A perfect example of how when we feel like we are bad and NEED to change, some survival-love part of ourselves balks defensively and won’t let go of the bad feelings and gnawing on the BADNESS of them. When we just say I feel shitty today and it feels insurmountable but I want to do SOMETHING … maybe I can? Let’s see what I can do here… And you give yourself a little time for breaking pencil lead with angry scribbles and laugh at yourself … moving on to what you can accomplish comes naturally, and accepting what you *don’t* accomplish and what you already left undone (by waking up late, for example) is signed off on, documented in writing, and now you can f’n file it and LET IT GO.

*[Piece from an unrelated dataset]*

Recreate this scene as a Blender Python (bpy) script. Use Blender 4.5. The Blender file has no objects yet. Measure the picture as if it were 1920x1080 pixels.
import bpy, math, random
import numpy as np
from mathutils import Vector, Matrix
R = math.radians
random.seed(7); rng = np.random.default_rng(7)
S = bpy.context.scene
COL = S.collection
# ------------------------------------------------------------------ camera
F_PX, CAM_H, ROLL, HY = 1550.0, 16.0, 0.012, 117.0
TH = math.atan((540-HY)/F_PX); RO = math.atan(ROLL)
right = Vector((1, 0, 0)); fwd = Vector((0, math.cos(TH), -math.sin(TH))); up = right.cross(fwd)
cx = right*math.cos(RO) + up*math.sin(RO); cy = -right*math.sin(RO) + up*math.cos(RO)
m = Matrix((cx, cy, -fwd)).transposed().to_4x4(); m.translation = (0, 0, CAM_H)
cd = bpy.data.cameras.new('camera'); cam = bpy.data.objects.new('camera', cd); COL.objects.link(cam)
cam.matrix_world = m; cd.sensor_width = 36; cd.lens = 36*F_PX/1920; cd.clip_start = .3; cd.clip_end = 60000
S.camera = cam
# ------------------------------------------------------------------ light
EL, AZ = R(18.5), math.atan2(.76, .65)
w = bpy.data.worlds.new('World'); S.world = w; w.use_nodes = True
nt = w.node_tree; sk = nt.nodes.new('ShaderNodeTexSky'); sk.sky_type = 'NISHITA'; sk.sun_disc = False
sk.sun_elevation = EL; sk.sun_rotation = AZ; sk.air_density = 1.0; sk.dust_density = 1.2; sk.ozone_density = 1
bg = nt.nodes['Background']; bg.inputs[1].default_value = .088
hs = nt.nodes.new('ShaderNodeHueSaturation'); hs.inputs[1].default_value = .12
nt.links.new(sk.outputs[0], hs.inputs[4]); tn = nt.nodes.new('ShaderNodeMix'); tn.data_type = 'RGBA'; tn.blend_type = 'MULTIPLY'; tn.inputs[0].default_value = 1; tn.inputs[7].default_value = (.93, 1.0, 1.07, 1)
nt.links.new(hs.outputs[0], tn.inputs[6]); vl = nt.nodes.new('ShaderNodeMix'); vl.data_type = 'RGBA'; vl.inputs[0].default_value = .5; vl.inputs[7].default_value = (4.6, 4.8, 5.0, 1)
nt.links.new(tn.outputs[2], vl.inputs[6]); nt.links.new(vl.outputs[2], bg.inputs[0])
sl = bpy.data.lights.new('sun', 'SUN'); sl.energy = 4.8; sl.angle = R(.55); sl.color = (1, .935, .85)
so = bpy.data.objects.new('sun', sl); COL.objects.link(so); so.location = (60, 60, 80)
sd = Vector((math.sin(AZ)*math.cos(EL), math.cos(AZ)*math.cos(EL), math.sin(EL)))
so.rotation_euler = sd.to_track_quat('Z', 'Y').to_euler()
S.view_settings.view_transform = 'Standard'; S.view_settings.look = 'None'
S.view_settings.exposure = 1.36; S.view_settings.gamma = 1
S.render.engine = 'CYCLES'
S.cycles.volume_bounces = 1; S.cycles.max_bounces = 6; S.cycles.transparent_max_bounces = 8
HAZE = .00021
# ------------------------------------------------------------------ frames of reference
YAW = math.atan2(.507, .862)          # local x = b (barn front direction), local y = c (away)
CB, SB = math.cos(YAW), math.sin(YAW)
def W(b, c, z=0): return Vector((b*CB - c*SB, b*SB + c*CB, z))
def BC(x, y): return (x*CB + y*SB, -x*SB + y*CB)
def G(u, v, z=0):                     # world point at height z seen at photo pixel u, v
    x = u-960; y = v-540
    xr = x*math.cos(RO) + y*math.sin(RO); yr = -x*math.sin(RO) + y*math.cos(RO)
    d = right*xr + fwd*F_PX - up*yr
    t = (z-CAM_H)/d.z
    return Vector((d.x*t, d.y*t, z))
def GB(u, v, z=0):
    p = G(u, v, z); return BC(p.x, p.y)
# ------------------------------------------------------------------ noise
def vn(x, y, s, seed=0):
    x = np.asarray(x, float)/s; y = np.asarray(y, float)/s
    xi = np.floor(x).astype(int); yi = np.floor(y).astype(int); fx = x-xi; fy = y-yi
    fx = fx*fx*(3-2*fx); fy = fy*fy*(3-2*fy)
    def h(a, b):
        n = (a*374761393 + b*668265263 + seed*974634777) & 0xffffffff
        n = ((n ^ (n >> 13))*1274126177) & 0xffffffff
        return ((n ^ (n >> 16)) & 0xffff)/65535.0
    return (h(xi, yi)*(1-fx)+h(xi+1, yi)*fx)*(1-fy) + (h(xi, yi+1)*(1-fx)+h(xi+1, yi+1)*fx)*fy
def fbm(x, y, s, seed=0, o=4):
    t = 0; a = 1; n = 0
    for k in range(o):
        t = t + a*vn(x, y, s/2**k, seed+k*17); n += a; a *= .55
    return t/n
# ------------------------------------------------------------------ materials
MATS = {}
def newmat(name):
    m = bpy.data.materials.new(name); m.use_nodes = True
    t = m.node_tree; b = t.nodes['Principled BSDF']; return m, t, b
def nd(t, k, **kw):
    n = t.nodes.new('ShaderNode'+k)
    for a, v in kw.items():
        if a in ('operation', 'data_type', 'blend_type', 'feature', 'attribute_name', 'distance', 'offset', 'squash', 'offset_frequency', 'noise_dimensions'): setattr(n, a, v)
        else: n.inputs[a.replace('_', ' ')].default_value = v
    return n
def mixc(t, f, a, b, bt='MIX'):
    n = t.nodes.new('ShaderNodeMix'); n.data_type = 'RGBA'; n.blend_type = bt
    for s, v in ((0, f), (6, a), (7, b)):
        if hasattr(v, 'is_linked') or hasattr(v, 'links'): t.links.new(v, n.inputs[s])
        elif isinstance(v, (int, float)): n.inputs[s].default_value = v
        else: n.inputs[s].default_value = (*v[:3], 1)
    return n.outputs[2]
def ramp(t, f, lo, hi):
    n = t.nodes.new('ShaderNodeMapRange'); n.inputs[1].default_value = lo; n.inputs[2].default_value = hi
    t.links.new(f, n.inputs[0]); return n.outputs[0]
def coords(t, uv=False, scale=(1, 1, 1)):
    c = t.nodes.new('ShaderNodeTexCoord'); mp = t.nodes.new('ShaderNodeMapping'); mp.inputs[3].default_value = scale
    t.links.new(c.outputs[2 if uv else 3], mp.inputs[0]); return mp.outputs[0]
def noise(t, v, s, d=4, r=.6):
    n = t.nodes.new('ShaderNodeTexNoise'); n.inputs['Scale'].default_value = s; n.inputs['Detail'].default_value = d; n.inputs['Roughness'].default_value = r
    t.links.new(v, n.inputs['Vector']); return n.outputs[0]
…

Even though Seah values and prioritizes social connections a lot more in their projects, planning and prioritizing (something I always want to turn upside down / customize differently when I use their printables), it doesn’t make me feel like I’m broken or that their work has nothing to offer or teach me.

So happy always, every time I check in there. I have PMS today so it is helpful to get out of my own overthinky weird head and just feel enormous love and relief for someone I *love* for being so thinky and awesomely-weird and who I would never want to feel bad about being that way.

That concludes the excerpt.